__Exercise directions__
Return the material exactly, first line through the line containing "tag(ms.build('wall_back', attr=True), 'beige", and nothing more. Pictures stay out.

__Data segment__

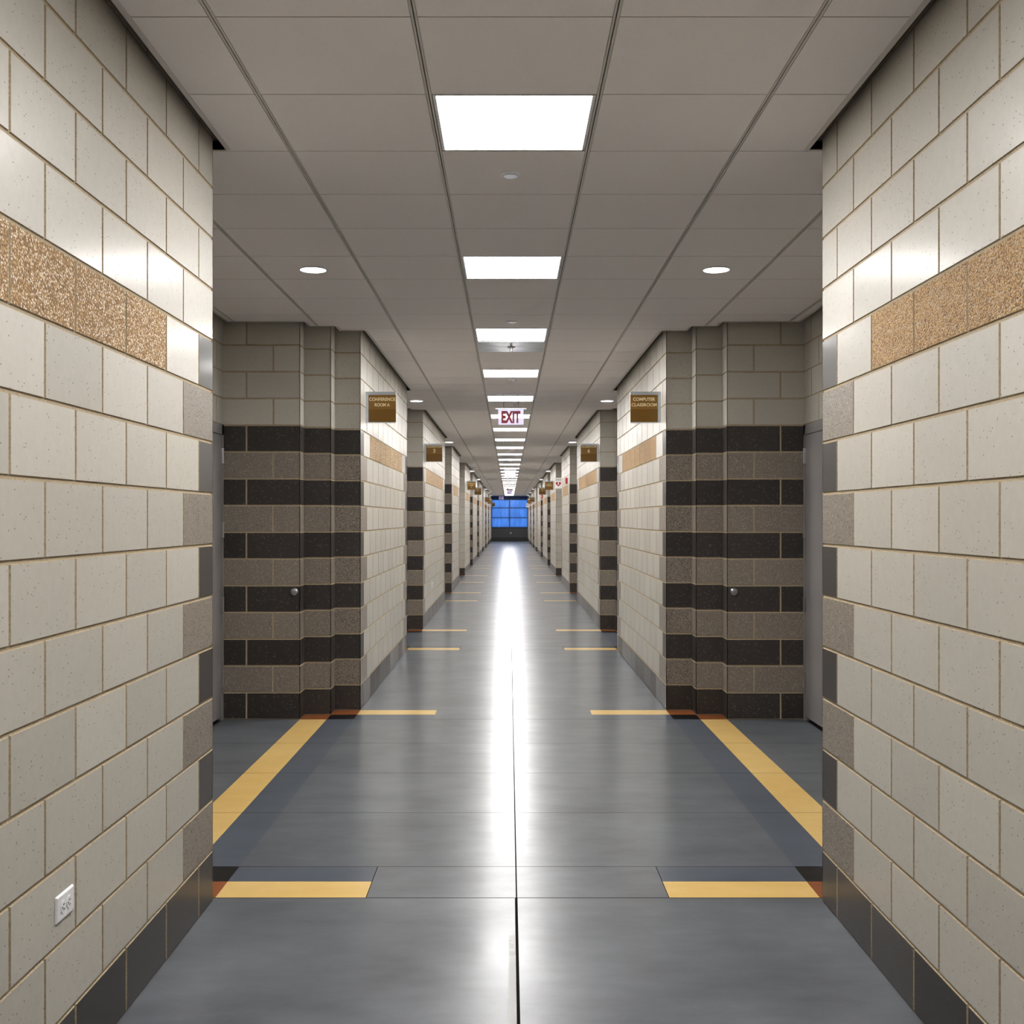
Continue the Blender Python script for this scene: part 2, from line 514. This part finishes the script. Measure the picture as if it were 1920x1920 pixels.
# wall behind the viewpoint
ms = Mesh()
run(ms, (X(-1, W), YB), (X(1, W), YB), lambda r: [(B if r % 2 else 2 * B, 'dark' if r == 0 else 'beige')] + [(2 * B, 'dark' if r == 0 else 'beige')] * 8)
tag(ms.build('wall_back', attr=True), 'beige block wall closing the corridor behind the viewpoint', 'wall', kind='structure')

# ---------------------------------------------------------------- floor
FO = 0.035
xcuts = {-2.5, 2.5}
for s in (-1, 1):
    for d in (0.61, W, W + B, W + 2 * B): xcuts.add(X(s, d))
    for e in (-0.0016, 0.0016): xcuts.add(X(s, 0.61) + e)
JX = 0.030
for e in (-0.0065, -0.0029, 0.0029, 0.004): xcuts.add(JX + e)
ycuts = {YB, YE, 4.496 + FO}
ylines = []
zones = []
for a, b in recesses:
    a2 = a + FO
    zones.append((a2, b))
    for v_ in (a2, a2 + B, a2 + 2 * B, b - 2 * B, b - B, b): ycuts.add(v_)
    ylines.append((a2, 0.0032)); ylines.append((a2 + 2 * B, 0.0024))
    nd = 4 if b - a > 4 else 2
    for k in range(1, nd + 1):
        ylines.append((a2 + 2 * B + (b - 2 * B - a2 - 2 * B) * k / nd, 0.0020))
for yl, hw_ in ylines: ycuts.add(yl - hw_); ycuts.add(yl + hw_)
xc = sorted(xcuts); yc = sorted(ycuts)
ms = Mesh()
def floor_kind(x, y):
    near = y < 4.496 + FO
    if near and -0.0065 < x - JX < 0.004: return 'joint'
    if abs(x - JX) < 0.0029: return 'joint'
    for yl, hw_ in ylines:
        if abs(y - yl) < hw_: return 'joint'
    q = abs(x - CX)
    for a, b in zones:
        if a < y < b:
            if (y < a + 2 * B) and abs(q - 0.61) < 0.0016: return 'joint'
            e = min(y - a, b - y)
            if e < B:
                if 0.61 < q < W: return 'floor_yellow'
                if W < q < W + B: return 'floor_rust'
            elif e < 2 * B:
                if 0.61 < q < W: return 'floor_slate'
                if W < q < W + B: return 'floor_black'
                if W + B < q < W + 2 * B: return 'floor_rust'
            else:
                if W < q < W + B: return 'floor_slate'
                if W + B < q < W + 2 * B: return 'floor_yellow'
    return 'floor_grey'
for i in range(len(xc) - 1):
    for j in range(len(yc) - 1):
        x0, x1, y0, y1 = xc[i], xc[i + 1], yc[j], yc[j + 1]
        ms.quad([(x0, y0, 0), (x1, y0, 0), (x1, y1, 0), (x0, y1, 0)], floor_kind((x0 + x1) / 2, (y0 + y1) / 2))
tag(ms.build('floor'), 'polished grey concrete floor with ochre and slate bands', 'floor', kind='structure')

# ---------------------------------------------------------------- ceiling
G = 0.042
GX = 0.018
def hw_in(y):
    for a, b in recesses:
        if a + G < y < b - G:
            e = min(y - a - G, b - G - y)
            if e < B: return W + B - G
            if e < 2 * B: return W + 2 * B - G
            return W + DEEP - G
    return W - G
LY0, PITCH = 3.951, 0.61
lines_x = [GX + k * 0.6 + 0.3 for k in range(-4, 4)]
lines_y = [LY0 + PITCH * k for k in range(-17, 119)]
lines_y = [v_ for v_ in lines_y if YB < v_ < YE]
# z offset profile above H
Rv = [(-0.0110, 'r'), (-0.0085, 'f'), (-0.0021, 's'), (0.0021, 'f'), (0.0085, 'r'), (0.0110, None)]
xcuts = set(); xk = []
for lx in lines_x:
    for off, _ in Rv: xcuts.add(lx + off)
for d in (W - G, W + B - G, W + 2 * B - G, W + DEEP - G):
    for s in (-1, 1): xcuts.add(X(s, d))
ycuts = {YB, YE}
for a, b in recesses:
    for v_ in (a + G, a + G + B, a + G + 2 * B, b - G - 2 * B, b - G - B, b - G): ycuts.add(v_)
TG = 0.0028
for ly in lines_y: ycuts.add(ly - TG); ycuts.add(ly + TG)
xc = sorted(xcuts); yc = sorted(v_ for v_ in ycuts if YB <= v_ <= YE)
def ckind(x, y):
    if abs(x - CX) > hw_in(y): return None
    for lx in lines_x:
        o = x - lx
        if abs(o) < 0.0110:
            if abs(o) < 0.0021: return ('void', 0.02)
            if abs(o) < 0.0085: return ('tee', 0.0005)
            return ('tee', 0.004)
    for ly in lines_y:
        if abs(y - ly) < TG: return ('tee', 0.012)
    if abs(x - GX) < 0.3:
        k = (y - LY0) / PITCH
        if int(math.floor(k)) % 4 == 0 and k > -4.5: return ('light', 0.0)
    return ('tile', 0.0)
ms = Mesh()
grid = [[ckind((xc[i] + xc[i+1]) / 2, (yc[j] + yc[j+1]) / 2) for j in range(len(yc) - 1)] for i in range(len(xc) - 1)]
for i in range(len(xc) - 1):
    for j in range(len(yc) - 1):
        c = grid[i][j]
        if c is None: continue
        x0, x1, y0, y1 = xc[i], xc[i+1], yc[j], yc[j+1]
        if c[0] != 'light':
            z = H + c[1]
            ms.quad([(x0, y0, z), (x0, y1, z), (x1, y1, z), (x1, y0, z)], c[0])
        for di, dj, pa, pb in ((1, 0, (x1, y0), (x1, y1)), (0, 1, (x1, y1), (x0, y1))):
            n_ = grid[i + di][j + dj] if i + di < len(xc) - 1 and j + dj < len(yc) - 1 else None
            if n_ is None: continue
            za, zb = H + c[1], H + n_[1]
            if abs(za - zb) > 1e-5:
                ms.quad([(*pa, za), (*pb, za), (*pb, zb), (*pa, zb)], 'tee')
        # edge angle along the walls
        for di, dj, pa, pb in ((1, 0, (x1, y0), (x1, y1)), (0, 1, (x1, y1), (x0, y1)), (-1, 0, (x0, y1), (x0, y0)), (0, -1, (x0, y0), (x1, y0))):
            ii, jj = i + di, j + dj
            inside = 0 <= ii < len(xc) - 1 and 0 <= jj < len(yc) - 1
            if inside and grid[ii][jj] is None:
                ms.quad([(*pa, H + (0.03 if c[1] > 0.001 else c[1])), (*pb, H + (0.03 if c[1] > 0.001 else c[1])), (*pb, H + 0.1), (*pa, H + 0.1)], 'tee')
# closed slab above
ms.quad([(-2.6, YB - .1, TOP - 0.01), (-2.6, YE + .1, TOP - 0.01), (2.6, YE + .1, TOP - 0.01), (2.6, YB - .1, TOP - 0.01)], 'void')
tag(ms.build('ceiling'), 'suspended ceiling of square off-white tiles in a slotted grid', 'ceiling', kind='structure')

# edge angles: thin flange just below the tiles, following the ceiling outline
def outline(side):
    pts = []
    for a, b in recesses:
        pts += [(W - G, a + G), (W + B - G, a + G), (W + B - G, a + G + B), (W + 2*B - G, a + G + B), (W + 2*B - G, a + G + 2*B), (W + DEEP - G, a + G + 2*B),
                (W + DEEP - G, b - G - 2*B), (W + 2*B - G, b - G - 2*B), (W + 2*B - G, b - G - B), (W + B - G, b - G - B), (W + B - G, b - G), (W - G, b - G)]
    return [(X(side, W - G), YB)] + [(X(side, d), yy) for d, yy in pts] + [(X(side, W - G), YE)]
for side in (-1, 1):
    ms = Mesh(); pl = outline(side)
    for k, (p, q) in enumerate(zip(pl[:-1], pl[1:])):
        d = Vector((q[0] - p[0], q[1] - p[1], 0))
        if d.length < 1e-4: continue
        d.normalize(); nn = Vector((-d.y, d.x, 0)) * (1 if side < 0 else -1) * -1
        P0 = Vector((*p, 0)) - d * 0.0; P1 = Vector((*q, 0)) + d * 0.0
        t = 0.018
        z0, z1 = H - 0.003, H + 0.035
        a = [P0, P1, P1 + nn * t, P0 + nn * t]
        pts4 = [Vector((v_.x, v_.y, z0)) for v_ in a]
        ms.quad(pts4, 'tee')
        ms.quad([(*P0.xy, z0), (*P1.xy, z0), (*P1.xy, z1), (*P0.xy, z1)], 'tee')
        b2 = [P0 + nn * t, P1 + nn * t]
        ms.quad([(*b2[0].xy, z0), (*b2[1].xy, z0), (*b2[1].xy, H + 0.0005), (*b2[0].xy, H + 0.0005)], 'tee')
    tag(ms.build('trim_1' if side < 0 else 'trim_2'), f'thin off-white edge angle along the {side_name[side]} rim of the ceiling', 'ceiling trim', kind='structure')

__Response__
Continue the Blender Python script for this scene: part 2, from line 514. This part finishes the script. Measure the picture as if it were 1920x1920 pixels.
# wall behind the viewpoint
ms = Mesh()
run(ms, (X(-1, W), YB), (X(1, W), YB), lambda r: [(B if r % 2 else 2 * B, 'dark' if r == 0 else 'beige')] + [(2 * B, 'dark' if r == 0 else 'beige')] * 8)
tag(ms.build('wall_back', attr=True), 'beige block wall closing the corridor behind the viewpoint', 'wall', kind='structure')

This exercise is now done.